Takke takmak sünnetin müstehap kısmındandır. Tembellik eseri yanında takke taşımayı bir külfet sayarak veya başını örtmeyi ehemmiyetsiz görerek başı açık namaz kılmak mekruhtur. Allah Resûlü: “Sarıklı kılınan namaz, sarıksız kılınan namazdan 70 defa daha hayırlıdır” buyurmuştur. (Deylemî, Müsned-i Firdevs c.2 s.265, 3233.) Bâzı âlimlere göre, başı takke ile örtmek de sarık yerini tutabilir.
Efendimiz (aleyhissalatü vesselam) zamanında başa giyilen takkeye kalansüve deniliyordu. Bu kalansüvelerin üzerine sarık sarılıyordu. Kalansüvesiz sarık sarıldığı da oluyordu.
Dikkat çekici husus, namazda başa bir şeyin konulması ve başın bir şekilde örtülmesidir. Bu örten şeyin kavuk ya da takke olması durumu değiştirmez. Bunlar, biraz da örfe göre değişebilir. Niyet sünnete tabi olmak olduktan sonra, coğrafyaya, kültüre göre şekil değişebilir ve bu uygulamalarla insan sünnet sevabı kazanır.
Burada sarığın ve sarıkla kılınan namazın faziletiyle ilgili rivayetlere uydurma diyenler çıkabilir. Ancak, insan psikolojisini düşündüğümüzde, insanın sarıkla kıldığı namaz, sarıksız kıldığı namazdan daha huzurlu ve daha konsantrasyonlu oluyor. Sarık vesilesiyle insan namazda daha fazla huzur duyuyor. Buradan hareketle diyebiliriz ki, bazı rivayetler velev ki zayıf veya uydurma da olsa, madem sarığın pratikte böyle güzel neticeleri var ve madem Peygamber Efendimiz bunu hem günlük hayatında hem de namazlarında kullanmış, o zaman örfî de olsa bir sünnete uymak insana bir şey kaybettirmez, bilakis çok şey kazandırır. Çünkü başkalarını taklit caiz olmamasına rağmen Efendimizi (s.a.s) taklit güzeldir ve insana sünnet sevabı kazandırır. Çünkü O (s.a.s), her yönüyle bize örnek olarak yaratılmıştır.

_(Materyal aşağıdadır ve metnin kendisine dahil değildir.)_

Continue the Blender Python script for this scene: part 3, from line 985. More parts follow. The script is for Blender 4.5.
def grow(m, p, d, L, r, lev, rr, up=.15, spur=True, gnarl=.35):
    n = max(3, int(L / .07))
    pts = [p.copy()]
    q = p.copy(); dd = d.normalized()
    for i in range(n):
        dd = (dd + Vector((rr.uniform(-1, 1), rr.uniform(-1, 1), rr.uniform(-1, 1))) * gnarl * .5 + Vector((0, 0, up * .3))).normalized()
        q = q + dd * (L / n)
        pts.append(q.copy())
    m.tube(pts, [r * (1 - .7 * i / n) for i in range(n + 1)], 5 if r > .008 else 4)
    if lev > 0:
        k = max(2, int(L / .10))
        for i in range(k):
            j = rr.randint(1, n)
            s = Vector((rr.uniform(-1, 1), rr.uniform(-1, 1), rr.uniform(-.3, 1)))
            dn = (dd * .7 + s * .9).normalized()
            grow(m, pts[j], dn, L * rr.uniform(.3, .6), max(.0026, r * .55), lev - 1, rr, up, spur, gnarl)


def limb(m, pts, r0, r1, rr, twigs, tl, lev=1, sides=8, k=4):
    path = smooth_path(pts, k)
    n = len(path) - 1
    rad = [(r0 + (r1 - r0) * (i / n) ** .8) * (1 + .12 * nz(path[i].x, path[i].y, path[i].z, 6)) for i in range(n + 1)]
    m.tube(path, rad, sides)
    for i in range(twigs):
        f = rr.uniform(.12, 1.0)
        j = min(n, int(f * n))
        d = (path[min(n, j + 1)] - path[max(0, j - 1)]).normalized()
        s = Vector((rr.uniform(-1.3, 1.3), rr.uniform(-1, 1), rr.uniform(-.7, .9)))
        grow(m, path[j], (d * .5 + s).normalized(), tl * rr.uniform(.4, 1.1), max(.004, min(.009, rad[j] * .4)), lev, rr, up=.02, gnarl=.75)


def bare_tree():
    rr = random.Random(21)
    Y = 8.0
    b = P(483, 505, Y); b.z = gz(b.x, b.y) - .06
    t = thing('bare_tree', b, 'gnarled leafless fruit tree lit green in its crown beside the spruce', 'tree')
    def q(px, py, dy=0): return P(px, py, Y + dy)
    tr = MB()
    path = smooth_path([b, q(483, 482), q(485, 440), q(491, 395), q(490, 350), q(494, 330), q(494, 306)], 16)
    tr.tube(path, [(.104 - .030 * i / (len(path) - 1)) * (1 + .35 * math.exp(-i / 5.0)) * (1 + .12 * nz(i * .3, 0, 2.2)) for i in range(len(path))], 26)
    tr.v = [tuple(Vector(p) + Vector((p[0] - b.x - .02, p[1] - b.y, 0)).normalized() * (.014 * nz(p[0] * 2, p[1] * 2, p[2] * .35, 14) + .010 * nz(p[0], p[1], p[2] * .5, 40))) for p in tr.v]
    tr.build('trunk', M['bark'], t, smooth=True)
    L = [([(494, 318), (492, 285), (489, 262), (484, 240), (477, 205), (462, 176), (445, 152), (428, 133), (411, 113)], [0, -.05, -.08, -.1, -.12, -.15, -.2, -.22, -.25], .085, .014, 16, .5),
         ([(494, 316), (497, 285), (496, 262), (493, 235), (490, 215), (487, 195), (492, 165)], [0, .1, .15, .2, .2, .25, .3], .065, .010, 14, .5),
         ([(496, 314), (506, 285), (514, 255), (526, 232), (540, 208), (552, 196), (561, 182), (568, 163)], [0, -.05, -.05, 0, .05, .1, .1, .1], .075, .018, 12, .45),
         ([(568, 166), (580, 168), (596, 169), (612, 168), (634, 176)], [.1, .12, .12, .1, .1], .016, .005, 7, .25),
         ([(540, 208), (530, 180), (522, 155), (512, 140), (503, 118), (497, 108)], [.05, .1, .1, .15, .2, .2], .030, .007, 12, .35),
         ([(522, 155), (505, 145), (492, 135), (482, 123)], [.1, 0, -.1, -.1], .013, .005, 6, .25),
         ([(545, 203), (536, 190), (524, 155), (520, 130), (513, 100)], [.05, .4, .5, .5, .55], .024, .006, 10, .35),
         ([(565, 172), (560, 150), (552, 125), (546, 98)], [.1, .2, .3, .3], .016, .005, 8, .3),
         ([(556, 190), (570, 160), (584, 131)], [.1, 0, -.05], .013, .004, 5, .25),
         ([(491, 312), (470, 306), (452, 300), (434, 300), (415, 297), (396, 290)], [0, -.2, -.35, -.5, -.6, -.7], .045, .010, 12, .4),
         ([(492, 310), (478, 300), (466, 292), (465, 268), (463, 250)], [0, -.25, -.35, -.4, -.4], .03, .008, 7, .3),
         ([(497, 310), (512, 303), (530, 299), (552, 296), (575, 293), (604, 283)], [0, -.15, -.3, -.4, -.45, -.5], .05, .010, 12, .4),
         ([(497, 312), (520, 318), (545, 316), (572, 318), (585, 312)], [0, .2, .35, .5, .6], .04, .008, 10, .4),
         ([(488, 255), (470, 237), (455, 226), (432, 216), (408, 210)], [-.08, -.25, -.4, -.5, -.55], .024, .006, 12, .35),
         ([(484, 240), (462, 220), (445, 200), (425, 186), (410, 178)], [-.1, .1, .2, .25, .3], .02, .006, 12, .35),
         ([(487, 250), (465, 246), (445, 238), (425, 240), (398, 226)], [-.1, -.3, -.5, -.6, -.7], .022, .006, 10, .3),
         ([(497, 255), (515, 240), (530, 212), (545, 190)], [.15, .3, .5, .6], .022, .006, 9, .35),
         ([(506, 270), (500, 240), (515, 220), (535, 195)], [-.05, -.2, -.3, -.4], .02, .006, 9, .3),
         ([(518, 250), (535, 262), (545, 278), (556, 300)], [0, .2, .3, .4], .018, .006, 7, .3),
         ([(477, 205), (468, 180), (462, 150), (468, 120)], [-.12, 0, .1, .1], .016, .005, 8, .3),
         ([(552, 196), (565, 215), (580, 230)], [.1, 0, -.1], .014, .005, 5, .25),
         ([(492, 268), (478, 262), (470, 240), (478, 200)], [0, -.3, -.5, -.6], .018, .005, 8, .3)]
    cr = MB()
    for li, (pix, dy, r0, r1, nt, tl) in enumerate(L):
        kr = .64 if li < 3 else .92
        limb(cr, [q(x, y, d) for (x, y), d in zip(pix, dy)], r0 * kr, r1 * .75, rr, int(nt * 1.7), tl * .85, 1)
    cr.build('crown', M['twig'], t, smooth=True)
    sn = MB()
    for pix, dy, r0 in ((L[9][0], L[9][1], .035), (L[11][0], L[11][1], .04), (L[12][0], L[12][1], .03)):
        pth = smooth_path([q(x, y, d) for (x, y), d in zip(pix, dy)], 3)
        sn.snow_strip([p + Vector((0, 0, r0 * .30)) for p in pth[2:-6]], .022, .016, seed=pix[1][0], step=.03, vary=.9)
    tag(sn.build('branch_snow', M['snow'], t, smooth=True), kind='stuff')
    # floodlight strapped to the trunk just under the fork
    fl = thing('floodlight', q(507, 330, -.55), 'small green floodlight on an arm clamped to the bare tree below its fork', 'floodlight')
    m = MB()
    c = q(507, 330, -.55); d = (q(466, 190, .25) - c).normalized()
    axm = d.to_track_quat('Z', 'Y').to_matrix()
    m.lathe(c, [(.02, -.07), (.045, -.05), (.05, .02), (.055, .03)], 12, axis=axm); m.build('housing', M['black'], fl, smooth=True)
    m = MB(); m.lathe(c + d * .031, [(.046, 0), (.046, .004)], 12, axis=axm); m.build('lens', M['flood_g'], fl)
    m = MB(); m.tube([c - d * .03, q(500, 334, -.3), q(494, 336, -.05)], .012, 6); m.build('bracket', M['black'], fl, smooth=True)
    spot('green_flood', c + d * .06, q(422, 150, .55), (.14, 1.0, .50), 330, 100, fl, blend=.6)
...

Belki burada dikkat edilecek husus, sarık gibi bir sünneti uygulayalım ve teşvik edelim derken, gıybet suizan gibi haramlara girmemek, sarıkla ilgili hadislerin kritiğini yapıyorum derken de zayıf da olsa bazı sünnetleri hafife almak ve o sünnetleri uygulayanları kınamak suretiyle kaybedenlerden olmamaktır.